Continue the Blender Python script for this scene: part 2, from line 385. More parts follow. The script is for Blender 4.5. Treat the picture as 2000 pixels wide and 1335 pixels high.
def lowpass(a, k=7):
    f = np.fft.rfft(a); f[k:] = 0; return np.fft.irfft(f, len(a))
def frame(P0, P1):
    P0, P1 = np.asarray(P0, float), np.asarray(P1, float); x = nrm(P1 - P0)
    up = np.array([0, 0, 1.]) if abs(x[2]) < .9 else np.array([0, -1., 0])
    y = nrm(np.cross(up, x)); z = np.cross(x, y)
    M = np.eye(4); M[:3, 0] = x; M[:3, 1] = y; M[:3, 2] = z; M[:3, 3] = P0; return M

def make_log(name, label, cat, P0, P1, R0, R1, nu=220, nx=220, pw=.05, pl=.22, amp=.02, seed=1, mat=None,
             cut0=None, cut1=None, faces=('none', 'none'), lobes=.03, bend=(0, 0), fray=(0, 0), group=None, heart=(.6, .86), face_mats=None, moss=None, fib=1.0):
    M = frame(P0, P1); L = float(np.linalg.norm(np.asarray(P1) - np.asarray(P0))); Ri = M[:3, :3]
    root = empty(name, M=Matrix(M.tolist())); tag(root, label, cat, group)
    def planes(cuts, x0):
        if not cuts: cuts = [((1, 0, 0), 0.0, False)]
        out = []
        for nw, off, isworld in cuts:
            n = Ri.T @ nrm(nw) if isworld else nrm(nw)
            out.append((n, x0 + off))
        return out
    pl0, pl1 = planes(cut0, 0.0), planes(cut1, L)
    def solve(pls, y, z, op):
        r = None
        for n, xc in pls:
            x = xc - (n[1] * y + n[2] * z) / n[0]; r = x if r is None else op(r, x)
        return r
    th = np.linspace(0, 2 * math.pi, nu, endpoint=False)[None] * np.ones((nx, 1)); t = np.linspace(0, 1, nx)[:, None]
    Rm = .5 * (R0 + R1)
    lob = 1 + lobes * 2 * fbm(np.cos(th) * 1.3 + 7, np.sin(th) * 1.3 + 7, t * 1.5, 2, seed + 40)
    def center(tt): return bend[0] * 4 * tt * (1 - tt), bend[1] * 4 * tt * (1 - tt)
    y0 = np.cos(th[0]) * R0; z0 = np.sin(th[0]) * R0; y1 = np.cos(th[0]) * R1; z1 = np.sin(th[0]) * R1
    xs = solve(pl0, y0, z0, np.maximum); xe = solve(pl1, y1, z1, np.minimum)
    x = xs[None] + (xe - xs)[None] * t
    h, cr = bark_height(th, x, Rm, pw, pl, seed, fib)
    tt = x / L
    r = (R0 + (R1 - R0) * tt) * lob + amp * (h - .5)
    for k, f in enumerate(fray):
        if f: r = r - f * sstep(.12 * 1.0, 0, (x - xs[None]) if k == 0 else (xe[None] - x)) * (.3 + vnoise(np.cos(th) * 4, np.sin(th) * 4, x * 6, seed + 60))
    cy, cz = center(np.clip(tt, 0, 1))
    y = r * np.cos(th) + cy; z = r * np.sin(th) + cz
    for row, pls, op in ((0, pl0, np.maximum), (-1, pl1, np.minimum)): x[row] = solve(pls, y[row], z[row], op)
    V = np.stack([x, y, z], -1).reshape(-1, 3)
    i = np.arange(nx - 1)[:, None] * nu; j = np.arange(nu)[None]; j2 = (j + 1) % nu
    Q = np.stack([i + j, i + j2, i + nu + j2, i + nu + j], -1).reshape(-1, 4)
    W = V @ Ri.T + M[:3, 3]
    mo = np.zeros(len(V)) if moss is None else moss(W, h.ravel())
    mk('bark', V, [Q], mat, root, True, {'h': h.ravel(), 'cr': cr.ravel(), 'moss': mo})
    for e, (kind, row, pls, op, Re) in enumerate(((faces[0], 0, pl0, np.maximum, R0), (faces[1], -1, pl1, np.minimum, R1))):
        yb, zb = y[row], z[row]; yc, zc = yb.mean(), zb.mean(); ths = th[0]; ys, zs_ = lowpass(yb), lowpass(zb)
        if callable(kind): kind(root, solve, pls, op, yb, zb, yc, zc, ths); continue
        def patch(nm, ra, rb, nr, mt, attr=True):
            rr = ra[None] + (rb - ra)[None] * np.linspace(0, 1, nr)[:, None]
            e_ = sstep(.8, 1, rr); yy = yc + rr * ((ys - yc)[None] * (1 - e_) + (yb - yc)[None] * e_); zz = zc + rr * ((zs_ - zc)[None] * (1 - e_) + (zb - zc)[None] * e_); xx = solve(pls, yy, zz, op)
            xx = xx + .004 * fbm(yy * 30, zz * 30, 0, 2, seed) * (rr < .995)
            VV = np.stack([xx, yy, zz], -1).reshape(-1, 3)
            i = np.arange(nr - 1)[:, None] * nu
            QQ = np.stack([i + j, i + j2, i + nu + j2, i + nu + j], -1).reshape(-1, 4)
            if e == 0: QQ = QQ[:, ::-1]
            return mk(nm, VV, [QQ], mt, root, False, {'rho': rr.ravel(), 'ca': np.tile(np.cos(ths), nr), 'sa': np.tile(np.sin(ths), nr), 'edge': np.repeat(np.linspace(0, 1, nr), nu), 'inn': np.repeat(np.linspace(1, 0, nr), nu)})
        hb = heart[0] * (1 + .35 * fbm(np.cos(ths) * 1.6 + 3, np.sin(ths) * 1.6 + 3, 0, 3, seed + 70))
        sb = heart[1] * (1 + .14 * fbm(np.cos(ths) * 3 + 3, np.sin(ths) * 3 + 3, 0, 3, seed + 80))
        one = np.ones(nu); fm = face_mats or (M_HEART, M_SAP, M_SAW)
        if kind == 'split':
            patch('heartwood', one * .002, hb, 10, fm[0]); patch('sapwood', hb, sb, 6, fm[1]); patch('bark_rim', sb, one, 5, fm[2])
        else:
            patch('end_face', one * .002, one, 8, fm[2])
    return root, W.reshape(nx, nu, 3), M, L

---

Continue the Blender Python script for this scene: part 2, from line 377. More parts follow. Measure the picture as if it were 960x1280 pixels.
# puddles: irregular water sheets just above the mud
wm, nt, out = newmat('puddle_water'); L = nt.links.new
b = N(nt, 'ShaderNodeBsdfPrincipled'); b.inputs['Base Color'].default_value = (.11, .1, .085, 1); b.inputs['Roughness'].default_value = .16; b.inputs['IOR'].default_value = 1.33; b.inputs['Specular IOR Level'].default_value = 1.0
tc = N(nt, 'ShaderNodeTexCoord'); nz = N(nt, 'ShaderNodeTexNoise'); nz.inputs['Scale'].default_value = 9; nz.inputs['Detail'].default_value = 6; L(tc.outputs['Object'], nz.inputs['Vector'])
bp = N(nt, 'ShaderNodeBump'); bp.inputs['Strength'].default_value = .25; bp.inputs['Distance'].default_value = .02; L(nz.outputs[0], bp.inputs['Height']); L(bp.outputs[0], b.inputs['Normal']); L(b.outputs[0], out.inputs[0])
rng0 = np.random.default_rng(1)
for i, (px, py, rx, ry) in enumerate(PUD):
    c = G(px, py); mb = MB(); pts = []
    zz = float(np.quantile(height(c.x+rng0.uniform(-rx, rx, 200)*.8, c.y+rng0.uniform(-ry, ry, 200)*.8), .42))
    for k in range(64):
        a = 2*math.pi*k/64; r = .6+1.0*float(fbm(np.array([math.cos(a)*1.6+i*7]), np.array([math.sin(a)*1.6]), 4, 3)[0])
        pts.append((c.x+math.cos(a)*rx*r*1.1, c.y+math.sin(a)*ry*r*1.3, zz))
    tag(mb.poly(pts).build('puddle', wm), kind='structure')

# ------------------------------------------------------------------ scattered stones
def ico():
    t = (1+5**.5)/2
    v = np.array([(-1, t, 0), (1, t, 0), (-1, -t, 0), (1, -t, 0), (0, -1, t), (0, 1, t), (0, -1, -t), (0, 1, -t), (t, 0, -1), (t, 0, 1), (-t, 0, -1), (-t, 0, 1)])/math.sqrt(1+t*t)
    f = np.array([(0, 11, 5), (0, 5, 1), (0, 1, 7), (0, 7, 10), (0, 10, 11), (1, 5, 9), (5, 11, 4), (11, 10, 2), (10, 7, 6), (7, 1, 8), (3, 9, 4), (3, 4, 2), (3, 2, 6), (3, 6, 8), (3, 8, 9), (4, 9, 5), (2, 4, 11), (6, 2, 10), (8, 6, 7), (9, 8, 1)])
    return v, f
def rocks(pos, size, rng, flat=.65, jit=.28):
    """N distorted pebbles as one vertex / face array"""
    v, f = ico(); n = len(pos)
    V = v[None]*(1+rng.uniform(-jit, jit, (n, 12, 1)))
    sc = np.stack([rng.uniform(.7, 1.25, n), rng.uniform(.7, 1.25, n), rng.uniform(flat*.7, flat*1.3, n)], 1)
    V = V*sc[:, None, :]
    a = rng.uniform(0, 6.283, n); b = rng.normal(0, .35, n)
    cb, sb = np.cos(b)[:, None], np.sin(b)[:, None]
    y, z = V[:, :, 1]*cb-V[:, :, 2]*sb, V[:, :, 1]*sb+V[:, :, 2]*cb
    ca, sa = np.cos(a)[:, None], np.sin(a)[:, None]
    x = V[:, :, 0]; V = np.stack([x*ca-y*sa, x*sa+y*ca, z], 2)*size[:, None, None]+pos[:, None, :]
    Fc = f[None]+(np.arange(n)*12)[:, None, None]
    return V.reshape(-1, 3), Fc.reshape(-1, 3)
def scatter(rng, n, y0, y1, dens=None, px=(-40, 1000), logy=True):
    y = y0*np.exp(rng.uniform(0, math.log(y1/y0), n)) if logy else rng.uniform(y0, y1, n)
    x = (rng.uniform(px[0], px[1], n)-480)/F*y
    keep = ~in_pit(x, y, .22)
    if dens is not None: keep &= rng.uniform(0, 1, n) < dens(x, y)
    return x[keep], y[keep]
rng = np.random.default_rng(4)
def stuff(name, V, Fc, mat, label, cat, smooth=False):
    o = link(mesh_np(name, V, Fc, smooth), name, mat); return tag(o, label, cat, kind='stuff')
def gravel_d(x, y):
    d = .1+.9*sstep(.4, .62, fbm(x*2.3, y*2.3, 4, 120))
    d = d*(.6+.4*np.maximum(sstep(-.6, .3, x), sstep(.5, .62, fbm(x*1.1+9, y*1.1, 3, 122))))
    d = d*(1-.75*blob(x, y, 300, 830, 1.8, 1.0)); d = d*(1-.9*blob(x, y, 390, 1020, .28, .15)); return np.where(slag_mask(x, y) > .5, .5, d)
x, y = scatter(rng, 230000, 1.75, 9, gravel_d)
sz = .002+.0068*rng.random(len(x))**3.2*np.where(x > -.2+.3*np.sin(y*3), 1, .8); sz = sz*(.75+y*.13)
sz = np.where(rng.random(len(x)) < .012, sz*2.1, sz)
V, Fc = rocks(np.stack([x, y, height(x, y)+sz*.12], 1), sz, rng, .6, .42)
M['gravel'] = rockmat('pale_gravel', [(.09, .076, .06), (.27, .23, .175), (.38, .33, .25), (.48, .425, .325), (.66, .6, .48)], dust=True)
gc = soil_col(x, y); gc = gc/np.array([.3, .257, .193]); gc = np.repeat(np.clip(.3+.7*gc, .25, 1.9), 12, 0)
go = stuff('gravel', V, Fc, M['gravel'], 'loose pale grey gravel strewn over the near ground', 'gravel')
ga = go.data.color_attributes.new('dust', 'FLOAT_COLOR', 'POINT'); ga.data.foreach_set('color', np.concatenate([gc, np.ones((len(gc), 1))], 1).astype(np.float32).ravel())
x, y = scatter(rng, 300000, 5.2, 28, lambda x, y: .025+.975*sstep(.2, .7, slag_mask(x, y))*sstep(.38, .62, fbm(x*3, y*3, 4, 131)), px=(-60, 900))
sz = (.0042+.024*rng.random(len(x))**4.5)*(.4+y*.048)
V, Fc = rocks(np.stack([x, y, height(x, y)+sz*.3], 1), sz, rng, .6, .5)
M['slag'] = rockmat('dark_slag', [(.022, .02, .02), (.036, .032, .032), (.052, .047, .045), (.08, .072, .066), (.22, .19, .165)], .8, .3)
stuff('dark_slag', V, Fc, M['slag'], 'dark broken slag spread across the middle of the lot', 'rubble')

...

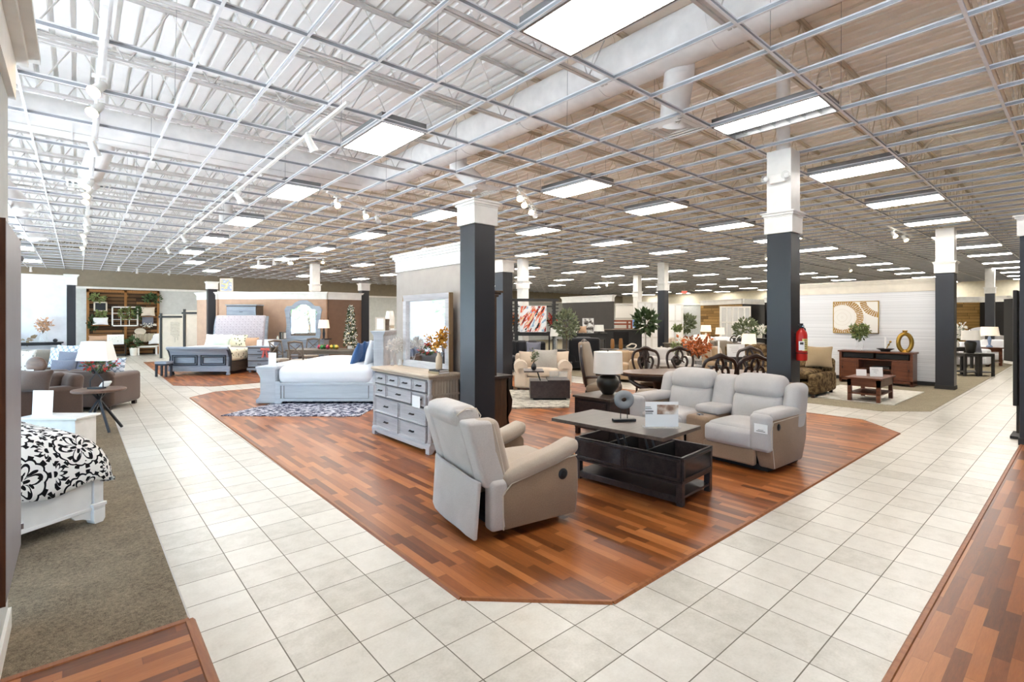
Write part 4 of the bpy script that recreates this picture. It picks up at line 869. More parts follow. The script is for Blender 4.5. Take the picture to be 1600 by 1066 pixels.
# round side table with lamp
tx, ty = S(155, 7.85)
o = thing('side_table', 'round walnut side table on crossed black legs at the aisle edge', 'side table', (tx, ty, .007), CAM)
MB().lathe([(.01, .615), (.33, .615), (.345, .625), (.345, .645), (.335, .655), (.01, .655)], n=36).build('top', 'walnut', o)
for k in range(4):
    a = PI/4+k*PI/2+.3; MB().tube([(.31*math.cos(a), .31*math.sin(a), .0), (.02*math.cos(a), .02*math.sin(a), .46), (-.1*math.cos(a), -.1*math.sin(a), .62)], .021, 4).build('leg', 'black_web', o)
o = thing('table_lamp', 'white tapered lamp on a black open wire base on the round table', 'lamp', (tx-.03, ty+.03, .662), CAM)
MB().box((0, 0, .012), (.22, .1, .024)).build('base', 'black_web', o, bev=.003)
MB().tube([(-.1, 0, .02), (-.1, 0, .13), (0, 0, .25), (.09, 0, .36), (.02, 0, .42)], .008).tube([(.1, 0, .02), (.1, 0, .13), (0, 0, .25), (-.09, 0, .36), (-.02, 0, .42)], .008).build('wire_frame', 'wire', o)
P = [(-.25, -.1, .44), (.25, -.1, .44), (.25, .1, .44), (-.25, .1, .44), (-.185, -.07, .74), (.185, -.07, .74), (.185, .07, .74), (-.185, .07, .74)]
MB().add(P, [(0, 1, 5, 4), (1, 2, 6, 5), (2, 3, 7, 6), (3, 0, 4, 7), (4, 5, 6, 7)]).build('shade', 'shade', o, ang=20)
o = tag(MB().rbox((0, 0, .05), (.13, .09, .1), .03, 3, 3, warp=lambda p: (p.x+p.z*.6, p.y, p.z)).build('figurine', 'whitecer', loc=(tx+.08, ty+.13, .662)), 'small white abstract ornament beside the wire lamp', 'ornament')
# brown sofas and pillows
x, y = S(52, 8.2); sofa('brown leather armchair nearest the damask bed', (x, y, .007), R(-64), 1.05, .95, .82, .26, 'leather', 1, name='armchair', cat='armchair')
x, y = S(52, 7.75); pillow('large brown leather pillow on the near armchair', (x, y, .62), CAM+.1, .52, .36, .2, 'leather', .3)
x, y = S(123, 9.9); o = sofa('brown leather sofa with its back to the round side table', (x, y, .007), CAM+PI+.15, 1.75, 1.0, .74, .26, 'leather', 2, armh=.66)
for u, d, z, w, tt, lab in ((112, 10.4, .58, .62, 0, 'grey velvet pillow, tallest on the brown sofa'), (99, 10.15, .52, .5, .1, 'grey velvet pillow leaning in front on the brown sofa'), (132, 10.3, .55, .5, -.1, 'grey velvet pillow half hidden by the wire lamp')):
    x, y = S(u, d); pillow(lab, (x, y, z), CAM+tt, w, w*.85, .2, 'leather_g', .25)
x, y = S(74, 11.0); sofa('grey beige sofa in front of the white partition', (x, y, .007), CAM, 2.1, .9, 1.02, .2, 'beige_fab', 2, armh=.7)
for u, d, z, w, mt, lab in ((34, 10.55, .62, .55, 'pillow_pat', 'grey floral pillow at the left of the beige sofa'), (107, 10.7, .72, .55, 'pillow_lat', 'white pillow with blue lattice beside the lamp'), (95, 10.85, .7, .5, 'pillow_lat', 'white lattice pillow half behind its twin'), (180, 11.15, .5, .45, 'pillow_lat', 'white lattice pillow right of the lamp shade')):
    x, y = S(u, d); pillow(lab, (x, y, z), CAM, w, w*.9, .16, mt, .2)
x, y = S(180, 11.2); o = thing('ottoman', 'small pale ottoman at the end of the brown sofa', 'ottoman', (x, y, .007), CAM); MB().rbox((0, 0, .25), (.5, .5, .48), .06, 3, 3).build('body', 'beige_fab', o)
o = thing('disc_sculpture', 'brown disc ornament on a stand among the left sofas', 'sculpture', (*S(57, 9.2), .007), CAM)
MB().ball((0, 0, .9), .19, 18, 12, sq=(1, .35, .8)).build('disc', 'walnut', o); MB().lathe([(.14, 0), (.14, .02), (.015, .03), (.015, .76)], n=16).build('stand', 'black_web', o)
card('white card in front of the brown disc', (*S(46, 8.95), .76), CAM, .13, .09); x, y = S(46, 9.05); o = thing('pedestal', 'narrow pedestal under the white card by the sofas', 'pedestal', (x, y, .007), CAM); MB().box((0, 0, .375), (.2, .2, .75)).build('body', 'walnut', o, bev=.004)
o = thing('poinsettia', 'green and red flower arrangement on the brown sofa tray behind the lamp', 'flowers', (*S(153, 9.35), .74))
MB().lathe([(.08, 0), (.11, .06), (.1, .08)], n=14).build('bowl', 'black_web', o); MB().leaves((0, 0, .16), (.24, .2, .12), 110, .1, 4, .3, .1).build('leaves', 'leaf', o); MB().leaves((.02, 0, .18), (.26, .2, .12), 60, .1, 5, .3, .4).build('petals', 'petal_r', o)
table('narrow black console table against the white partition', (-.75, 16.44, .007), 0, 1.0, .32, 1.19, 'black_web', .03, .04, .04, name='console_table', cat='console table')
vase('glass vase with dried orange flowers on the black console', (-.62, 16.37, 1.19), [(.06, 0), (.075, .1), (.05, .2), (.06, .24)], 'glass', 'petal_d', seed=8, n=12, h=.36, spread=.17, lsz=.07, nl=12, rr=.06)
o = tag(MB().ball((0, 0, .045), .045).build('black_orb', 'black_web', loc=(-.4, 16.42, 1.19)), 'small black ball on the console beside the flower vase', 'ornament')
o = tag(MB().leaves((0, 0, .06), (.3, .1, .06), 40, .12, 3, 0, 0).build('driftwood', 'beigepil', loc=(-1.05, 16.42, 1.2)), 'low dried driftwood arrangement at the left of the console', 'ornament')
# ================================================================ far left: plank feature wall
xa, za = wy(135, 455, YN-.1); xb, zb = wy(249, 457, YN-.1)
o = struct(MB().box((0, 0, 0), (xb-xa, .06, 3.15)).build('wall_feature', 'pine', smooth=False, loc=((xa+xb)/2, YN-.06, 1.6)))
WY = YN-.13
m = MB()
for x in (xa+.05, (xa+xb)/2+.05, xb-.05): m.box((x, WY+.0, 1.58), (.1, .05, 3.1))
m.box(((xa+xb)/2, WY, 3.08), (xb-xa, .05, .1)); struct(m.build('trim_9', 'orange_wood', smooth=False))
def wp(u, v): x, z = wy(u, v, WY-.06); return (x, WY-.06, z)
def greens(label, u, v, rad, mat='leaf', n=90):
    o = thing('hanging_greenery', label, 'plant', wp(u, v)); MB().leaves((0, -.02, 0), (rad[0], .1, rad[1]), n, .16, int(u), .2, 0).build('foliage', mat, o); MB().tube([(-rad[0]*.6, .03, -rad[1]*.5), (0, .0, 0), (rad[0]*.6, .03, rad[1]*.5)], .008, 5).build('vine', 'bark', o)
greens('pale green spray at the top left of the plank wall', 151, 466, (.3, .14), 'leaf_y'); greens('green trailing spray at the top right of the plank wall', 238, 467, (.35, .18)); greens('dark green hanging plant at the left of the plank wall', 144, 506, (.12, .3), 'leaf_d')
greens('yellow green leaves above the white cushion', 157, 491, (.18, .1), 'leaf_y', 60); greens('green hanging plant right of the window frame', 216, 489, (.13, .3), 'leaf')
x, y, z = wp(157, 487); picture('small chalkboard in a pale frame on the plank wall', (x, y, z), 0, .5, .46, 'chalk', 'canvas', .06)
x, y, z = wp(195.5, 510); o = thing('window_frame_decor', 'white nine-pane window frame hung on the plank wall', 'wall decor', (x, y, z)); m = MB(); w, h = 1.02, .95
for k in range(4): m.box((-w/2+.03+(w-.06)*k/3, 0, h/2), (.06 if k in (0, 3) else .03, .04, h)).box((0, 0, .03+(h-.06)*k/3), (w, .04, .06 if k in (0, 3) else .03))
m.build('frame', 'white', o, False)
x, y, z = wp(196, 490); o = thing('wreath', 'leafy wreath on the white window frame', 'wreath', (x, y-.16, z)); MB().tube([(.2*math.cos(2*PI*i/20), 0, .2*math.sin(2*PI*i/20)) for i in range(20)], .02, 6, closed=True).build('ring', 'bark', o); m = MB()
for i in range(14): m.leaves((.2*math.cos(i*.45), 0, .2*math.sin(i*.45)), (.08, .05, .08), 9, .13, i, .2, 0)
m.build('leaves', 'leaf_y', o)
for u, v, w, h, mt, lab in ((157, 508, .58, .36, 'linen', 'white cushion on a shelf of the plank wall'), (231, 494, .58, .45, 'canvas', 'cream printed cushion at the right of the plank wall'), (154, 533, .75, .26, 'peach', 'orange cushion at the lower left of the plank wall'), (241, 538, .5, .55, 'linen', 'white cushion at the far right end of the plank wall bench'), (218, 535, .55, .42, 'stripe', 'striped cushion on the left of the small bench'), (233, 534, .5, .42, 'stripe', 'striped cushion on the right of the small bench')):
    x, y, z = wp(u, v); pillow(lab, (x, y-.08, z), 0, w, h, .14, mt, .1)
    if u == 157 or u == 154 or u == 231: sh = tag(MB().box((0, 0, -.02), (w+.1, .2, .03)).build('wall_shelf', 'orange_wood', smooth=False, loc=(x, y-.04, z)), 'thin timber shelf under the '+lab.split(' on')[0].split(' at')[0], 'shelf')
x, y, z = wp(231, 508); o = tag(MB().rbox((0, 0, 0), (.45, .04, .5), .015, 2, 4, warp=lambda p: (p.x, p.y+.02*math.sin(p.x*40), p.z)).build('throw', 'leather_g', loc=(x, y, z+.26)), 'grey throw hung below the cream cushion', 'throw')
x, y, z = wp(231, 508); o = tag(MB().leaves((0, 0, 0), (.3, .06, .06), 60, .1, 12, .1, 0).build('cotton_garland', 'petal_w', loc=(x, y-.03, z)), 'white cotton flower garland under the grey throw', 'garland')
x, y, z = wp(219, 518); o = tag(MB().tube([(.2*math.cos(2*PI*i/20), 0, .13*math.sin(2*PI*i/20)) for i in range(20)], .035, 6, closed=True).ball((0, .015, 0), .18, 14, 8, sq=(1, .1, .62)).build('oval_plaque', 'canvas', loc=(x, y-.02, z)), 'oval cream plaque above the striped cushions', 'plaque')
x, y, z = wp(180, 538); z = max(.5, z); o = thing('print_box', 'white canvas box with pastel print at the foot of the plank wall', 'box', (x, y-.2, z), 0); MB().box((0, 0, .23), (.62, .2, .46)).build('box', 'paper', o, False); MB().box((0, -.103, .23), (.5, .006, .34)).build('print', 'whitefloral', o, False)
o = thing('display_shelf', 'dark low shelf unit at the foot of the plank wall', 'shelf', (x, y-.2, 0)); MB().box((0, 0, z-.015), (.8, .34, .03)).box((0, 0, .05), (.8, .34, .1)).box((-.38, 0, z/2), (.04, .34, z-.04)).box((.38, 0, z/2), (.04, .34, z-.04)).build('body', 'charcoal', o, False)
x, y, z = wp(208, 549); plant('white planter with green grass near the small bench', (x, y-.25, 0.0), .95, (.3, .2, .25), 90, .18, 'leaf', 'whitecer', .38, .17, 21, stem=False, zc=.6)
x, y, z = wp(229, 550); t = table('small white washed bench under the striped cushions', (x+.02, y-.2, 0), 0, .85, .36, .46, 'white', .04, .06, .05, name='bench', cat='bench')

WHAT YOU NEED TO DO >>
Tally up the lines holding the string "Python" in this listing, and report the total alone.

EXERCISE RESPONSE >>
2